NEW YORK—The Paula Cooper Gallery is pleased to announce an exhibition of new works by Carl Andre, on view at 534 West 21st Street. The exhibition will consist of sculptures made of aluminum ingots and Australian hardwood, as well as an early Xerox copy of a scrapbook entitled Passport, which Andre calls “a 1960 sampling of the state of my mind.” The exhibition will run from 22 October to 30 November, 2002.
Both aluminum ingots and Australian hardwood timbers are additions to the list of standardized, unaltered materials Andre has been using as the matière première of his sculpture for almost 40 years. The ingot, an oblong metal casting used for easy handling and recasting, is an Andre particle par excellence by virtue of being a commercially available unit of material. As the artist once said: “I believe in using the materials of society in forms the society does not use.”

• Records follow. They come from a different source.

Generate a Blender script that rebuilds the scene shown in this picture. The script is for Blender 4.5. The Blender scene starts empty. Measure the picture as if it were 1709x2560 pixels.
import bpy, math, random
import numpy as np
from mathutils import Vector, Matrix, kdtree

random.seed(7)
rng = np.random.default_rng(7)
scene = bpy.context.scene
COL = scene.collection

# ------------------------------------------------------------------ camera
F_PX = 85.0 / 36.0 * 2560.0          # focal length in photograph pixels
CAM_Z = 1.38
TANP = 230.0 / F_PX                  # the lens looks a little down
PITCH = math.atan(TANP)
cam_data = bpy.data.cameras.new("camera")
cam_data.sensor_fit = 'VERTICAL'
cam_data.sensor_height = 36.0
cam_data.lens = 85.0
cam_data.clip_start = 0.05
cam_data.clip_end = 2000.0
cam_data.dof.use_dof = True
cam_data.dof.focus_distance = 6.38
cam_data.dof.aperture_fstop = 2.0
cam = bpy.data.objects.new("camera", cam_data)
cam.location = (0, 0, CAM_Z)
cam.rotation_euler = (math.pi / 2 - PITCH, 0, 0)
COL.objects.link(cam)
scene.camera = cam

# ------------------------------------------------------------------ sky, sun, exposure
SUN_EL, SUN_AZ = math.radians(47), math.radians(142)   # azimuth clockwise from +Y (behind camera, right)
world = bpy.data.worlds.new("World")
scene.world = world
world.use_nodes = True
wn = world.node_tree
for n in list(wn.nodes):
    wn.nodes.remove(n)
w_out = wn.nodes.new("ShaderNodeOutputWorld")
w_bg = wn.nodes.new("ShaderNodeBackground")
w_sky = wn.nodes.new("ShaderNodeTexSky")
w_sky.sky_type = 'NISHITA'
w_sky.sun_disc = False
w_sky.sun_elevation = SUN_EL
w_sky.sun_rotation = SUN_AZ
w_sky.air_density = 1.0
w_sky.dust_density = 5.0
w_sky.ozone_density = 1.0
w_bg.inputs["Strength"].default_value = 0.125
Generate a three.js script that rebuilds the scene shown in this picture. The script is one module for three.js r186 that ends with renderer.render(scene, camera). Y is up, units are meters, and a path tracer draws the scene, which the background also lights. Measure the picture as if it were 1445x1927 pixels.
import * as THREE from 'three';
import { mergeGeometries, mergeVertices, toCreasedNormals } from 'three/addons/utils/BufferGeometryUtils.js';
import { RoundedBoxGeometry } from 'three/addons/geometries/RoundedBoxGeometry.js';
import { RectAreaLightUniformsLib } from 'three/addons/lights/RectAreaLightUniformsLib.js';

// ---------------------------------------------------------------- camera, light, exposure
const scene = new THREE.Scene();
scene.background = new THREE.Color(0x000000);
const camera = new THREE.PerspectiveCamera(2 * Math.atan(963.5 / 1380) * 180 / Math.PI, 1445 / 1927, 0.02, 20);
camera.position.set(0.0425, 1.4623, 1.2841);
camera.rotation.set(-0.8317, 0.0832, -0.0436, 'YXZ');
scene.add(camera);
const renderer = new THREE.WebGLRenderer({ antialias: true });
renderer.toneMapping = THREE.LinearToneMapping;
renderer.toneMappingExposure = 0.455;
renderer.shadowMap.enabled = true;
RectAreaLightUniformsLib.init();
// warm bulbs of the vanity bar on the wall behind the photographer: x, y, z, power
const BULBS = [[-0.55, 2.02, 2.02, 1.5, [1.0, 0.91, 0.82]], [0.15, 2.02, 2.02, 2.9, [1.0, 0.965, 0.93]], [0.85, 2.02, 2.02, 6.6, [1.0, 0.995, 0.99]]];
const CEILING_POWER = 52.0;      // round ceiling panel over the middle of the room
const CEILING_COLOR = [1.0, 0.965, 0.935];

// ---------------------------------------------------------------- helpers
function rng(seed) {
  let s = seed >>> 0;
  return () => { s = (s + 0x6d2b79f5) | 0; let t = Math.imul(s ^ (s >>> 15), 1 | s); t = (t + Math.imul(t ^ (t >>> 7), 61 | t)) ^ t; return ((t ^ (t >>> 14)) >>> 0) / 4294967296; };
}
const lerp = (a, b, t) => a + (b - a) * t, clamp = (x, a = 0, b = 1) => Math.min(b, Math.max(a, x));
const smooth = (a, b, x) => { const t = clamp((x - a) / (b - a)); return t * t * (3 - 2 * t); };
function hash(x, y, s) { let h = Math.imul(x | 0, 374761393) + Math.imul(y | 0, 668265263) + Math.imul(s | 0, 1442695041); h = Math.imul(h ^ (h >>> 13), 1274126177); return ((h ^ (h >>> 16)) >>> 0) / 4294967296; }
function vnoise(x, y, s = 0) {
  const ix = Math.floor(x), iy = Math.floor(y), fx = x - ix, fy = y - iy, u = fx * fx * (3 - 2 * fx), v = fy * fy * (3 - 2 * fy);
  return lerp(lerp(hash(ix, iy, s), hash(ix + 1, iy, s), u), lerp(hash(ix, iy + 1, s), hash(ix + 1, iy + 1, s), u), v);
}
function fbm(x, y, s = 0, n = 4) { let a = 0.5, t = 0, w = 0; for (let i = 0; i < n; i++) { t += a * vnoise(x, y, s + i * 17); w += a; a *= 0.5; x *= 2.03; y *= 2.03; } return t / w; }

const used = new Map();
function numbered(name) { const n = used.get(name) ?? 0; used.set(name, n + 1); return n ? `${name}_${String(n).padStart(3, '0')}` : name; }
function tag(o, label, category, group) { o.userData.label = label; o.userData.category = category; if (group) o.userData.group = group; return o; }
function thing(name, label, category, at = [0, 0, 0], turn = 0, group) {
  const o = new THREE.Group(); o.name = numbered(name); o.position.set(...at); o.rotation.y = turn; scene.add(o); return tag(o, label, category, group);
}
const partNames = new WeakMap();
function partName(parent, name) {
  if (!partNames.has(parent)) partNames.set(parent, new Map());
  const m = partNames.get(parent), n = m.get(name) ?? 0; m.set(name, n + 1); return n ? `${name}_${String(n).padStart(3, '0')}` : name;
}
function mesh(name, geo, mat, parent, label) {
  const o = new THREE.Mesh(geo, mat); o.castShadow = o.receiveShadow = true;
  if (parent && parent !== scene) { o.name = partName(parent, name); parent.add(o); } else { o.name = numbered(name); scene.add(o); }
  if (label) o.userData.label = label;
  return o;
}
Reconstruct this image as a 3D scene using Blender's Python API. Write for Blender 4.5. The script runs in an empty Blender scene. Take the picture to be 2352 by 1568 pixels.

Following a basic structural principle that has governed Andre’s sculpture since the 1960s, neither the ingots nor the wood timbers are carved or deformed in any way. They are placed on the floor in characteristically straightforward geometric configurations. The viewer’s attention focuses alternately on the simplicity of the array and on the volume, mass and properties of the material. Ingots and timbers are concrete units of matter reordered in space in intellectually and perceptually lucid ways.
Also on view is a Xerox copy of the 1960 scrapbook Passport, composed of collages, texts and photographs. With a wide array of visual and textual references, from Andre’s personal life to historical figures such as Byron, Emerson and Sir Walter Raleigh, Passport forms a pictographic archive of Andre’s thought at the beginning of the 1960s.
Carl Andre was born September 16, 1935, in Quincy, Massachusetts. From 1951 to 1953, he attended the Phillips Academy, Andover, with Frank Stella and Hollis Frampton (with whom he shared a lasting interest in poetry). In 1957, he settled in New York and began shortly thereafter to create wood sculptures influenced by Brancusi.
Andre’s first one-person show was held in 1965 at the Tibor de Nagy Gallery, New York, and the following year his work was included in Kynaston McShine’s and Lucy Lippard’s seminal exhibition Primary Structures at the Jewish Museum. He was, with Donald Judd, Dan Flavin and Robert Morris, one of the leading Minimalists. In the 1970s, the artist created large installations, such as 144 Blocks and Stones (1973) for the Portland Center for the Visual Arts, Oregon, and outdoor works such as Stone Field Sculpture (1977) in downtown Hartford.
Andre’s work has been the subject of several retrospectives, most notably at the Solomon R. Guggenheim Museum, New York, in 1970; the Laguna Gloria Art Museum, Austin, Texas, in 1978; the Whitechapel Art Gallery, London, in 1978; the Stedelijk Van Abbemuseum, Eindhoven, in 1987; the Haus Lange und Haus Esters, Krefeld and the Kunstmuseum, Wolfsburg, in 1996; and the Musée Cantini, Marseilles, in 1997. He lives in New York.